• TO DO
Return the material exactly, first line through the line containing "R_ = math.radians", and nothing more. Pictures stay out.

• PROVIDED INFORMATION
-.-.-

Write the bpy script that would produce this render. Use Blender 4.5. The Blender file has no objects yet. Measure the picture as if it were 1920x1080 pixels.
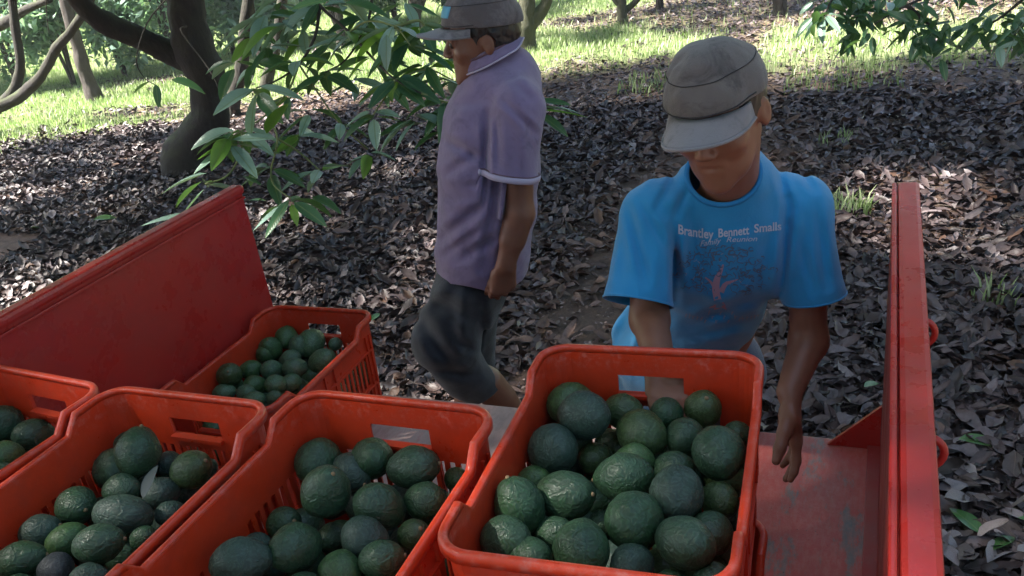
import bpy, bmesh, math, random
import numpy as np
from mathutils import Vector, Matrix
from mathutils.bvhtree import BVHTree
random.seed(7); RNG = np.random.default_rng(7)
sc = bpy.context.scene
COL = sc.collection
R_ = math.radians

# ------------------------------------------------------------------ camera
FPX = 1650.0
RM = np.array([[0.923222270168929, 0.0390349092584508, -0.38227858391925856],
               [0.36009904085622624, -0.43511967436794, 0.8252269686288517],
               [-0.13412427311473135, -0.8995260667913534, -0.4157686069490127]])
# rows: world axes in (right, down, forward) camera axes
HC = 1.35
CAM = np.array([0, 0, HC])
camd = bpy.data.cameras.new('camera'); cam = bpy.data.objects.new('camera', camd); COL.objects.link(cam)
M = Matrix.Identity(4)
for i in range(3):
    M[i][0] = RM[i, 0]; M[i][1] = -RM[i, 1]; M[i][2] = -RM[i, 2]; M[i][3] = CAM[i]
cam.matrix_world = M
camd.sensor_width = 36; camd.lens = FPX / 1920 * 36; camd.clip_end = 600; camd.clip_start = 0.05
sc.camera = cam
sc.render.resolution_x = 1024; sc.render.resolution_y = 576

# ------------------------------------------------------------------ light
SUN_DIR = Vector((-0.67, -0.33, 1.0)).normalized()       # towards the sun
w = bpy.data.worlds.new('World'); sc.world = w; w.use_nodes = True
nt = w.node_tree; nt.nodes.clear()
sky = nt.nodes.new('ShaderNodeTexSky'); sky.sky_type = 'NISHITA'; sky.sun_disc = False
sky.sun_elevation = math.asin(SUN_DIR.z); sky.sun_rotation = math.atan2(SUN_DIR.x, SUN_DIR.y)
sky.air_density = 1.0; sky.dust_density = 2.5; sky.ozone_density = 1.5
bg = nt.nodes.new('ShaderNodeBackground'); bg.inputs[1].default_value = 0.06
wo = nt.nodes.new('ShaderNodeOutputWorld')
nt.links.new(sky.outputs[0], bg.inputs[0]); nt.links.new(bg.outputs[0], wo.inputs[0])
sl = bpy.data.lights.new('sun', 'SUN'); sl.energy = 5.0; sl.angle = R_(3.0); sl.color = (1.0, 0.95, 0.87)
so = bpy.data.objects.new('sun', sl); COL.objects.link(so)
so.rotation_euler = SUN_DIR.to_track_quat('Z', 'Y').to_euler()
sc.view_settings.view_transform = 'Standard'; sc.view_settings.look = 'None'
sc.view_settings.gamma = 1; sc.view_settings.use_curve_mapping = False
sc.view_settings.exposure = 2.92
sc.cycles.max_bounces = 6; sc.cycles.diffuse_bounces = 3; sc.cycles.glossy_bounces = 2; sc.cycles.transmission_bounces = 3; sc.cycles.volume_bounces = 0

# ------------------------------------------------------------------ place helpers
def ray(px, py):
    d = RM @ np.array([px - 960, py - 540, FPX]); return d / np.linalg.norm(d)
UX = np.array([RM[0, 0], RM[1, 0], 0]); UX /= np.linalg.norm(UX)
DV = np.array([-UX[1], UX[0], 0])
ZV = np.array([0, 0, 1.0])
def pt(px, py, D):
    d = ray(px, py); return CAM + d * (D / np.dot(d, DV))
def atz(px, py, z):
    d = ray(px, py); return CAM + d * ((z - HC) / d[2])
def proj(P):
    P = np.atleast_2d(P); q = (P - CAM) @ RM
    return np.stack([960 + FPX * q[:, 0] / q[:, 2], 540 + FPX * q[:, 1] / q[:, 2], q[:, 2]], 1)
GZ = -0.68

def nrm(v):
    v = np.asarray(v, float); return v / max(1e-9, np.linalg.norm(v))
def vnoise(P, s=1.0, seed=0):
    """cheap smooth value noise, vectorised; P (n,3) -> -1..1"""
    P = np.asarray(P, float) * s + 101.3 + seed * 17.17
    i = np.floor(P).astype(np.int64); f = P - i; f = f * f * (3 - 2 * f)
    def h(a, b, c):
        n = (a * 374761393 + b * 668265263 + c * 2147483647 + seed * 1013) & 0xffffffff
        n = ((n ^ (n >> 13)) * 1274126177) & 0xffffffff
        return ((n ^ (n >> 16)) & 0xffff) / 32767.5 - 1
    r = 0
    for a in (0, 1):
        for b in (0, 1):
            for c in (0, 1):
                wgt = (f[..., 0] if a else 1 - f[..., 0]) * (f[..., 1] if b else 1 - f[..., 1]) * (f[..., 2] if c else 1 - f[..., 2])
                r = r + wgt * h(i[..., 0] + a, i[..., 1] + b, i[..., 2] + c)
    return r

# ------------------------------------------------------------------ object helpers
def tag(o, label=None, cat=None, group=None, kind=None):
    if label: o['label'] = label
    if cat: o['category'] = cat
    if group: o['group'] = group
    if kind: o['kind'] = kind
    return o
def empty(name, loc=(0, 0, 0), label=None, cat=None, group=None, parent=None, rot=None):
    o = bpy.data.objects.new(name, None); COL.objects.link(o); o.location = loc
    o.empty_display_size = 0.1
    if rot is not None: o.rotation_euler = rot
    if parent: o.parent = parent
    tag(o, label, cat, group); return o
def link(name, me, parent=None, mat=None, world=False):
    """world=True: vertices are world coordinates, keep them when parenting to an unrotated empty"""
    o = bpy.data.objects.new(name, me); COL.objects.link(o)
    if mat is not None and not me.materials: me.materials.append(mat)
    if parent:
        o.parent = parent
        if world:
            l = Vector((0, 0, 0)); p = parent
            while p: l += p.location; p = p.parent
            o.location = -l
    return o
def npmesh(name, V, F, smooth=True, sizes=None):
    """V (n,3); F (m,k) array"""
    V = np.asarray(V, np.float32); F = np.asarray(F, np.int32)
    me = bpy.data.meshes.new(name)
    me.vertices.add(len(V)); me.vertices.foreach_set('co', V.ravel())
    k = F.shape[1]; m = F.shape[0]
    me.loops.add(m * k); me.loops.foreach_set('vertex_index', F.ravel())
    me.polygons.add(m)
    me.polygons.foreach_set('loop_start', np.arange(0, m * k, k, dtype=np.int32))
    me.polygons.foreach_set('loop_total', np.full(m, k, np.int32))
    me.polygons.foreach_set('use_smooth', np.full(m, smooth, bool))
    me.update(calc_edges=True)
    return me
def setcol(me, name, C):
    a = me.color_attributes.new(name, 'FLOAT_COLOR', 'POINT')
    a.data.foreach_set('color', np.concatenate([C, np.ones((len(C), 1))], 1).astype(np.float32).ravel())

class MB:
    """collects shapes in one mesh"""
    def __init__(s): s.v = []; s.f = []; s.n = 0
    def add(s, V, F):
        s.v.append(np.asarray(V, float)); s.f += [tuple(int(i) + s.n for i in f) for f in F]; s.n += len(V); return s
    def box(s, c, d, R=None, taper=1.0):
        c = np.asarray(c, float); d = np.asarray(d, float) / 2
        P = np.array([[x, y, z] for z in (-1, 1) for y in (-1, 1) for x in (-1, 1)], float)
        P[4:, :2] *= taper
        P = P * d
        if R is not None: P = P @ np.asarray(R).T
        return s.add(P + c, [(0, 2, 3, 1), (4, 5, 7, 6), (0, 1, 5, 4), (2, 6, 7, 3), (0, 4, 6, 2), (1, 3, 7, 5)])
    def tube(s, pts, rad, n=8, cap=True, closed=False, flat=1.0, nz=None):
        pts = np.asarray(pts, float); m = len(pts)
        rad = np.full(m, rad) if np.isscalar(rad) else np.asarray(rad, float)
        T = np.gradient(pts, axis=0)
        if closed: T = np.roll(pts, -1, 0) - np.roll(pts, 1, 0)
        T /= np.linalg.norm(T, axis=1)[:, None] + 1e-9
        up = np.array([0, 0, 1.0]) if nz is None else np.asarray(nz, float)
        if abs(T[0] @ up) > .95: up = np.array([1.0, 0, 0])
        A = nrm(np.cross(up, T[0])); V = []
        for i in range(m):
            A = nrm(A - T[i] * (A @ T[i])); B = np.cross(T[i], A)
            for k in range(n):
                a = 2 * math.pi * k / n
                V.append(pts[i] + rad[i] * (math.cos(a) * A + math.sin(a) * B * flat))
        F = []
        mm = m if closed else m - 1
        for i in range(mm):
            j = (i + 1) % m
            for k in range(n):
                k2 = (k + 1) % n; F.append((i * n + k, i * n + k2, j * n + k2, j * n + k))
        if cap and not closed:
            F.append(tuple(range(n))[::-1]); F.append(tuple((m - 1) * n + k for k in range(n)))
        return s.add(V, F)
    def mesh(s, name, smooth=False, bevel=0):
        me = bpy.data.meshes.new(name); me.from_pydata([tuple(p) for a in s.v for p in a], [], s.f); me.update()
        if bevel:
            bm = bmesh.new(); bm.from_mesh(me)
            bmesh.ops.bevel(bm, geom=[e for e in bm.edges if len(e.link_faces) == 2 and e.calc_face_angle(0) > .5], offset=bevel, segments=2, affect='EDGES', profile=.6)
            bm.to_mesh(me); bm.free()
        if smooth:
            for p in me.polygons: p.use_smooth = True
        return me
    def build(s, name, mat, parent=None, smooth=False, bevel=0, world=False):
        return link(name, s.mesh(name, smooth, bevel), parent, mat, world)

def curve(pts, n=24):
    """Catmull-Rom through points"""
    P = np.asarray(pts, float); P = np.vstack([2 * P[0] - P[1], P, 2 * P[-1] - P[-2]])
    out = []; m = len(P) - 3
    for q in np.linspace(0, m - 1e-6, n):
        i = int(q); t = q - i; a, b, c, d = P[i:i + 4]
        out.append(.5 * ((2 * b) + (-a + c) * t + (2 * a - 5 * b + 4 * c - d) * t * t + (-a + 3 * b - 3 * c + d) * t ** 3))
    return np.array(out)

# ------------------------------------------------------------------ materials
def mat(name, base=(.5, .5, .5), rough=.6, spec=.5, **k):
    m = bpy.data.materials.new(name); m.use_nodes = True
    n = m.node_tree.nodes; b = n['Principled BSDF']
    b.inputs['Base Color'].default_value = (*base, 1); b.inputs['Roughness'].default_value = rough
    b.inputs['Specular IOR Level'].default_value = spec
    for kk, v in k.items(): b.inputs[kk.replace('_', ' ')].default_value = v
    return m
class N:
    """tiny node helper"""
    def __init__(s, m): s.m = m; s.t = m.node_tree; s.b = s.t.nodes['Principled BSDF']
    def new(s, t, **k):
        n = s.t.nodes.new(t)
        for a, v in k.items(): setattr(n, a, v)
        return n
    def l(s, a, b): s.t.links.new(a, b)
    def coord(s, kind='Object'): return s.new('ShaderNodeTexCoord').outputs[kind]
    def noise(s, scale, detail=4, rough=.6, vec=None, dist=0):
        n = s.new('ShaderNodeTexNoise'); n.inputs['Scale'].default_value = scale; n.inputs['Detail'].default_value = detail
        n.inputs['Roughness'].default_value = rough; n.inputs['Distortion'].default_value = dist
        s.l(vec if vec is not None else s.coord(), n.inputs['Vector']); return n.outputs['Fac']
    def ramp(s, fac, stops, interp='LINEAR'):
        r = s.new('ShaderNodeValToRGB'); r.color_ramp.interpolation = interp
        e = r.color_ramp.elements
        while len(e) < len(stops): e.new(.5)
        for i, (p, c) in enumerate(stops):
            e[i].position = p; e[i].color = (*c, 1) if len(c) == 3 else c
        s.l(fac, r.inputs[0]); return r.outputs['Color']
    def mix(s, fac, a, b, mode='MIX'):
        x = s.new('ShaderNodeMix'); x.data_type = 'RGBA'; x.blend_type = mode
        for sock, v in ((x.inputs[0], fac), (x.inputs[6], a), (x.inputs[7], b)):
            if isinstance(v, (int, float)): sock.default_value = v
            elif isinstance(v, tuple): sock.default_value = (*v, 1)
            else: s.l(v, sock)
        return x.outputs[2]
    def bump(s, h, strength=.3, dist=.01):
        b = s.new('ShaderNodeBump'); b.inputs['Strength'].default_value = strength; b.inputs['Distance'].default_value = dist
        s.l(h, b.inputs['Height']); s.l(b.outputs[0], s.b.inputs['Normal']); return b
    def base(s, c): s.l(c, s.b.inputs['Base Color'])
    def rough(s, c): s.l(c, s.b.inputs['Roughness'])
    def vor(s, scale, feature='F1', vec=None):
        v = s.new('ShaderNodeTexVoronoi'); v.feature = feature; v.inputs['Scale'].default_value = scale
        s.l(vec if vec is not None else s.coord(), v.inputs['Vector']); return v
    def rand(s): return s.new('ShaderNodeObjectInfo').outputs['Random']
    def math(s, op, a, b=None):
        x = s.new('ShaderNodeMath'); x.operation = op
        for i, v in enumerate((a, b)):
            if v is None: continue
            if isinstance(v, (int, float)): x.inputs[i].default_value = v
            else: s.l(v, x.inputs[i])
        return x.outputs[0]

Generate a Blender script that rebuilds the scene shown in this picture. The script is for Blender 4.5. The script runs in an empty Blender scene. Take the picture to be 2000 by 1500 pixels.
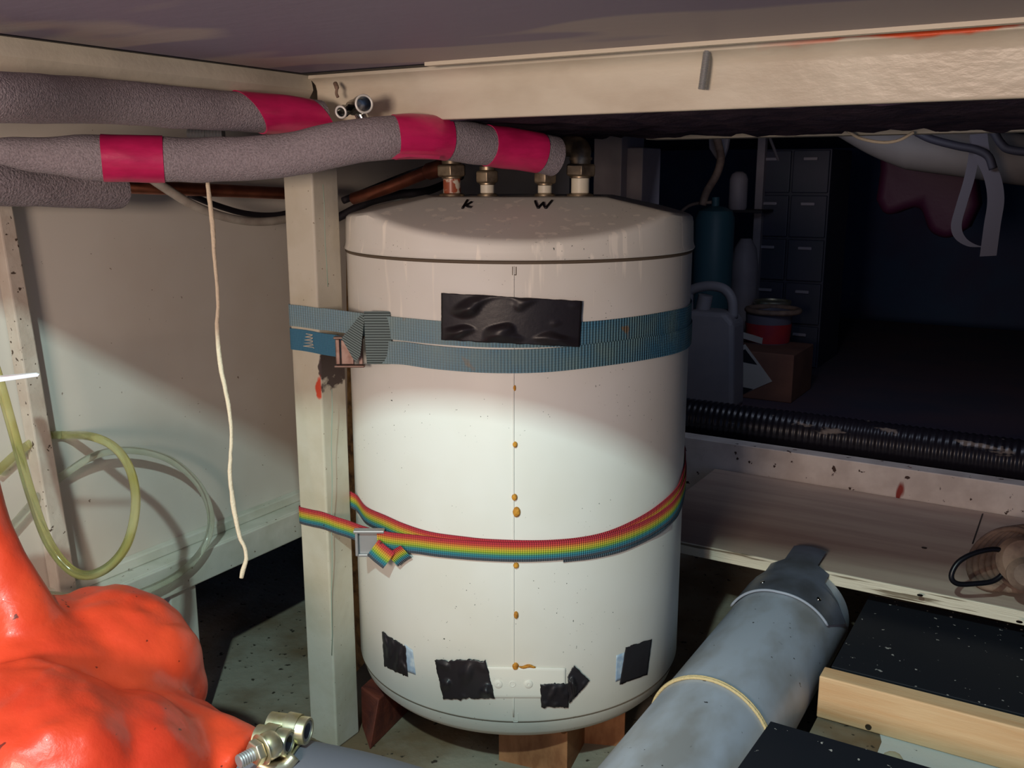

-.-.-

• THE ANSWER
Write the bpy script that would produce this render. Use Blender 4.5. The Blender file has no objects yet. Measure the picture as if it were 1920x1080 pixels.
import bpy, bmesh, math, random
import numpy as np
from mathutils import Vector, Matrix
from mathutils.bvhtree import BVHTree
random.seed(7); RNG = np.random.default_rng(7)
sc = bpy.context.scene
COL = sc.collection
R_ = math.radians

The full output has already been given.